Martinès de Pasqually (1727-1774)
par S. Deusi
Nul ne peut se vanter d’avoir percé les véritables secrets de cet étrange personnage que fut Martinès de Pasqually.
Acôté des philosophes et des encyclopédistes qui illustrèrent ce 18e siècle français que l’on appellera plus tard le « Siècle des Lumières », apparurent çà et là quelques mystérieux individus qui, avec des fortunes diverses, colportèrent des concepts para-mystiques. Les cours européennes, toujours friandes d’ésotérisme mais peu aptes à faire le tri entre les charlatans et les ésotéristes sérieux, firent, d’une manière générale, bonne figure à ces individus qu’ils accueillaient chaleureusement et qu’ils utilisaient volontiers à des fins politiques et diplomatiques et auxquels il leur arriva même de confier des missions d’espionnage. On pense évidemment au fameux chevalier (chevalière !) d’Éon, agent secret de Louis XV, ou encore au non moins fameux comte de Saint-Germain. Mais, il y en eut bien d’autres dont l’histoire n’a pas retenu les noms et les exploits.
Ces personnages pour le moins équivoques frayèrent volontiers avec la franc-maçonnerie qui, dans son jeune âge, cherchait un enracinement avec, reconnaissons-le, une certaine désinvolture.
Cependant, quelques figures se détachent de ce lot d’aventuriers ; au nombre de celles-ci, nous rencontrons justement Martinès de Pasqually, de son état-civil Jacques de Livron Joachim De La Tour De La Case qui serait, présume-t-on, né à Grenoble en 1727. On notera que sa biographie, au moins pour ce qui regarde ses quarante premières années, relève bien davantage de la présomption et de l’hypothèse que de la certitude historique. Nous ne connaissons avec certitude que son mariage en 1767 avec Marguerite Angélique de Collas qui lui donnera deux fils, dont le cadet, né en 1771, décédera en bas âge, et l’aîné, né en 1768, deviendra commissaire de police sous la Restauration. Celui-ci n’eut aucune activité, même modeste, dans le domaine de l’ésotérisme qui avait meublé presque exclusivement la vie de son père.
Franc-maçon (on ne possède aucune information certaine sur la date et les circonstances de sa réception dans l’Ordre), Martinès de Pasqually reste dans la mémoire des ésotéristes comme le fondateur de « l’Ordre des Chevaliers Maçons Élus Coëns de l’Univers » lequel demeure comme un grand moment dans l’histoire de la Tradition occidentale. Constitué sur le schéma de l’ordre maçonnique en ce qui concerne la hiérarchie de ses membres, cet Ordre fera de nombreux adeptes et subsistera jusqu’à nos jours en dépit de nombreux obstacles et détours.
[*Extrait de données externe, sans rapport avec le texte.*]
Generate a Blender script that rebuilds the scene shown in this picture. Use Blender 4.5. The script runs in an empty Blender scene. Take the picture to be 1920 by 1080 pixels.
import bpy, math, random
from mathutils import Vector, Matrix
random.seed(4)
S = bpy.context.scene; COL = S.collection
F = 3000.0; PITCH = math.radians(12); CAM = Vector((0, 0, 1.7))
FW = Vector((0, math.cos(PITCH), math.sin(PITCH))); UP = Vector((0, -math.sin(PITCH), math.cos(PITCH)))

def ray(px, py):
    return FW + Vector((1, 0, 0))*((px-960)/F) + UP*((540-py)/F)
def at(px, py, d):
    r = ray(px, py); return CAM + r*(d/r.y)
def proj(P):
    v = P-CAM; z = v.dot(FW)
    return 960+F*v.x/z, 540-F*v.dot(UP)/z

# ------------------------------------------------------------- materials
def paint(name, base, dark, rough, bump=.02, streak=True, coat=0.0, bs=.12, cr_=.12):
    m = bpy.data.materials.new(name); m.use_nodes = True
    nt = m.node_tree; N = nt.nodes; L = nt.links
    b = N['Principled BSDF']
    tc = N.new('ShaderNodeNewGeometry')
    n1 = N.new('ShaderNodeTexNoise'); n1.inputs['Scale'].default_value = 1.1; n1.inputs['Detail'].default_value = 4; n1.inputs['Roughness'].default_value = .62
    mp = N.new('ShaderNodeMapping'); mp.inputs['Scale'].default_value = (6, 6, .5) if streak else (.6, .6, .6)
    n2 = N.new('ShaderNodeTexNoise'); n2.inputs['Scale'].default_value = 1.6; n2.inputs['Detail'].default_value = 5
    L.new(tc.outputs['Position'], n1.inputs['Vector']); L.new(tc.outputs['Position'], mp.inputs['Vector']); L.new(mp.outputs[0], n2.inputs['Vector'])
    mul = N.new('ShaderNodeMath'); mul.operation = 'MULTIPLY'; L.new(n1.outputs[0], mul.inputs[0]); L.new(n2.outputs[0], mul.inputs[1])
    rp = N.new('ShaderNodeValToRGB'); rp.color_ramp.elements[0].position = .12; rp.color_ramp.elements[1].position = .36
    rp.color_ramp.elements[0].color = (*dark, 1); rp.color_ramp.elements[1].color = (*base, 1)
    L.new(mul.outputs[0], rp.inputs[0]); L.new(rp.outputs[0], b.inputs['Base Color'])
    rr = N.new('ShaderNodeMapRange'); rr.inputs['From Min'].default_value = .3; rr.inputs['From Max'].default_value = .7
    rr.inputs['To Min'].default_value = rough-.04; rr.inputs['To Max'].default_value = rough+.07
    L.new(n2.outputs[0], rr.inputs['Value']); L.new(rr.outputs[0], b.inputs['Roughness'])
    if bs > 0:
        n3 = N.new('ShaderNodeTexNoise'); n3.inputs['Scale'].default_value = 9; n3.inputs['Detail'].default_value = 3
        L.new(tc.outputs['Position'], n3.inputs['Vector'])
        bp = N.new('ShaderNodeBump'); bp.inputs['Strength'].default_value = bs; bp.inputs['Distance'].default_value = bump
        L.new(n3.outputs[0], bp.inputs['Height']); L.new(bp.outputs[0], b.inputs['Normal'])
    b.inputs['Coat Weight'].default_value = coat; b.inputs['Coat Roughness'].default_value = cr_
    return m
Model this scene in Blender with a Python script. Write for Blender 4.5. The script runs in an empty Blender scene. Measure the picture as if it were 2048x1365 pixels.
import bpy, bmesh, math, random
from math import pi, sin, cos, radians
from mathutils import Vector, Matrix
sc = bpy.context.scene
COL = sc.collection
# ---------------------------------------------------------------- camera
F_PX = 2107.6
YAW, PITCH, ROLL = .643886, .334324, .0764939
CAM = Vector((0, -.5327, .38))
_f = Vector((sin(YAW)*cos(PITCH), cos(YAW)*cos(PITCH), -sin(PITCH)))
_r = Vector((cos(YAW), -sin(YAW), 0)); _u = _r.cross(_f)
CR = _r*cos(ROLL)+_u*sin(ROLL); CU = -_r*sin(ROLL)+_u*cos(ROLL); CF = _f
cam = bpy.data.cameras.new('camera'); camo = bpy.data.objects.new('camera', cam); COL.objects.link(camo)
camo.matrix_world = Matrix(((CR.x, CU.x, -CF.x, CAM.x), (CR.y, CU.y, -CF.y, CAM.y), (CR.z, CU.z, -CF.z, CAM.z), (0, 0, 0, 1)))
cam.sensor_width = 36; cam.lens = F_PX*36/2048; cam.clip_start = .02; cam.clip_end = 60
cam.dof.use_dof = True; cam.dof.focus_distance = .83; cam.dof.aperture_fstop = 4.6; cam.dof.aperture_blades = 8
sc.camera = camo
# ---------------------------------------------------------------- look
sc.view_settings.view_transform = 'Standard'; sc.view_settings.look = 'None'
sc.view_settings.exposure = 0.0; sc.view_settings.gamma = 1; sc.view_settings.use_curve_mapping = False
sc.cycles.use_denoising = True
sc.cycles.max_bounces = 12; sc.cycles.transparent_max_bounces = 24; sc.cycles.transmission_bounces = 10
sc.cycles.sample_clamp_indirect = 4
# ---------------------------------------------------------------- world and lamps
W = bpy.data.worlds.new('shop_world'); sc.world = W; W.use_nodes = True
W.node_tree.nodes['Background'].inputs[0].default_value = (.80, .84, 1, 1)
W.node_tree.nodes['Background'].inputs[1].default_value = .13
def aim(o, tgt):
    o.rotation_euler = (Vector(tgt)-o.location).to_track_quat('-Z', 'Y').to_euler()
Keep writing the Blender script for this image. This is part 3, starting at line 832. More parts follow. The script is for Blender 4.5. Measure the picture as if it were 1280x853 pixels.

Basée sur la théurgie (qui n’a strictement rien à voir avec la magie), la pratique des Élus Coëns a pour destination de faire communier l’homme avec le plan divin dont il est originellement émané ou, si l’on préfère, d’effacer en lui le « péché originel » qui entraîna sa « Chute », telle qu’elle nous est rapportée, sous le voile de l’allégorie, dans la Genèse et, in fine, de le « réintégrer » en son état premier, c'est-à-dire « glorieux ».
Bien qu’il affichât un « certain mépris vis-à-vis de l’orthographe » (dixit Papus) et qu’il ne manipulât pas la langue française avec aisance, celle-ci n’étant sans doute pas sa langue maternelle, il signa un important ouvrage d’une lecture difficile et fastidieuse mais qui constitue cependant, depuis plus de deux siècles, une incontournable référence pour les chercheurs en ésotérisme. Le titre de cet ouvrage est éloquent et résume en une phrase son esprit. Le voici dans son intégralité : Traité de la Réintégration des Êtres dans leurs primitives propriétés, vertus et puissances spirituelles divines.
Au fil du temps et des rééditions successives, quelques variantes sont apparues dans ce titre sans en déformer fondamentalement l’esprit. L’usage veut cependant que, pour des raisons pratiques, on abrège ce titre en une formule lapidaire : Traité de la Réintégration.
La création et la chute de l’homme sont au centre des préoccupations de Martinès de Pasqually. C’est ce qu’avaient fort bien fait ressortir des membres d’un groupe martiniste marseillais en un article que nous avons publié dans le numéro 1 de 1992 et que nous republions à présent.
La carrière initiatique de Martinès de Pasqually fut courte. Elle fut abrégée par son départ à Saint-Domingue en 1772 et son décès survenu deux ans plus tard.